I had just graduated college and all my friends were moving to exciting new places — San Francisco, New York City. I was moving into a tiny, wood-walled room that looked more like a sauna than a place to live, on the first floor of an old Victorian house on a quiet, tree-lined street. My apartment had a backyard. This was not the city living I had hoped waited for me after college.

Instead of sipping martinis after work, I was sulkily drinking beers in a dingy cave called Brendan Behan’s. Sifting through leaking packages of questionable meats at Hi-Lo Foods. Spending the dreary winter draining coffee after coffee in the June Bug Café, hunched over my laptop as I furiously applied for jobs — any reason to get as far away as possible. When I finally escaped your clutches in the spring of 2008, I ran as fast as I could into the magnificent arms of New York, happy to be rid of you.
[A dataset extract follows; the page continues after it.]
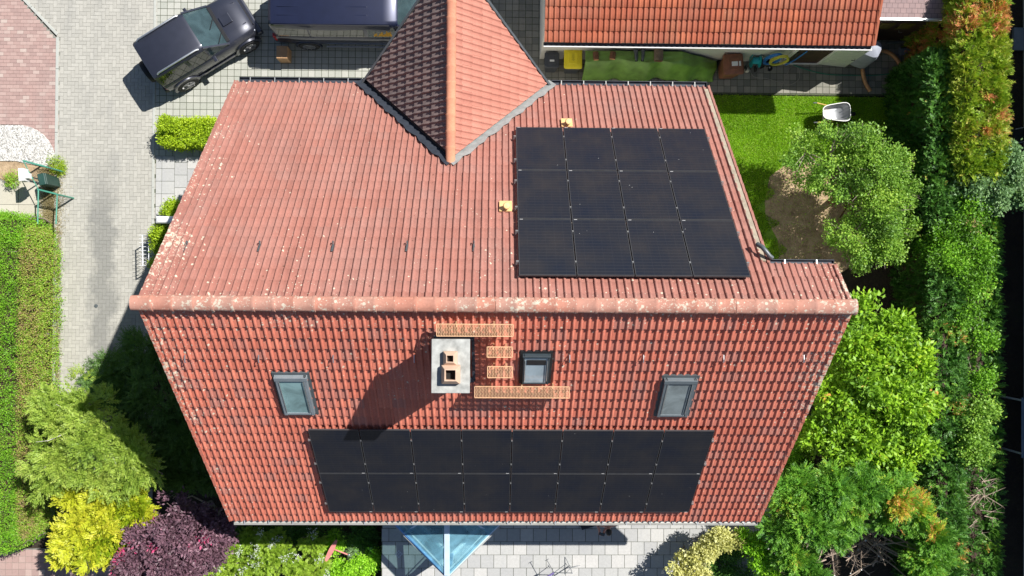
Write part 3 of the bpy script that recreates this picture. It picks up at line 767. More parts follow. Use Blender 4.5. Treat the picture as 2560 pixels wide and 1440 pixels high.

Coming back years later, I see you with new eyes.

I see the brightly painted Hi-Lo storefront, now covered with a “Whole Foods” sign. I remember the plantains piled high, the multicolored bags of beans, and the smell of freshly baked Cuban bread. I wonder why, with all these exotic, delicious, super-cheap ingredients, I never tried making empanadas or tamales.

I peek into the exposed-brick-walled dining area of the relocated Milky Way Lounge and watch couples quietly chatting over dinner. In a few hours, the music will crank up and everyone will start dancing. I lived a ten-minute walk away from the original yet somehow only came here once, preferring to take the 66 all the way up to Wonder Bar or some other fog-machine-cranking, cranberry-vodka-in-a-plastic-cup-sloshing nightmare in Allston.

I see the yellow “Porchfest” signs posted on fences and doorways and wonder why I threw every block party invitation in the trash.

I bike past the still ponds and gently waving flowers of the Arboretum. Somehow, I never thought to spend an afternoon here when I lived in the neighborhood.

Part of it was my age and inexperience. Part of it was that I never really had any claim to you; Boston is my mom’s city, not mine. I didn’t know what I wanted — just something new, to give me some contrast. I needed to discover the shape of my identity by throwing myself into something starkly different, to see which preferences fell away and which remained.

I think specific expectations can really throw a wrench in your happiness. Wanting “big city,” “adult” living made me blind to the awesome, unique place around me. It’s also pretty easy to make just about any place suck, especially when you’re grappling with your own problems.

You’ve changed with age, too. You’ve gotten fancier. The Harvest Co-Op is gone — replaced by City Feed, with its country store feel and $12 prosciutto sandwiches. Jackson Square is filling up with nice restaurants and shiny new condos now; the giant “Meatland” sign is starting to look out of place. But this new veneer is patchy, and signs of the old JP are still everywhere.

Over the past eight years, we’ve both changed. We may never truly be together again, but I’m glad that now we’re friends.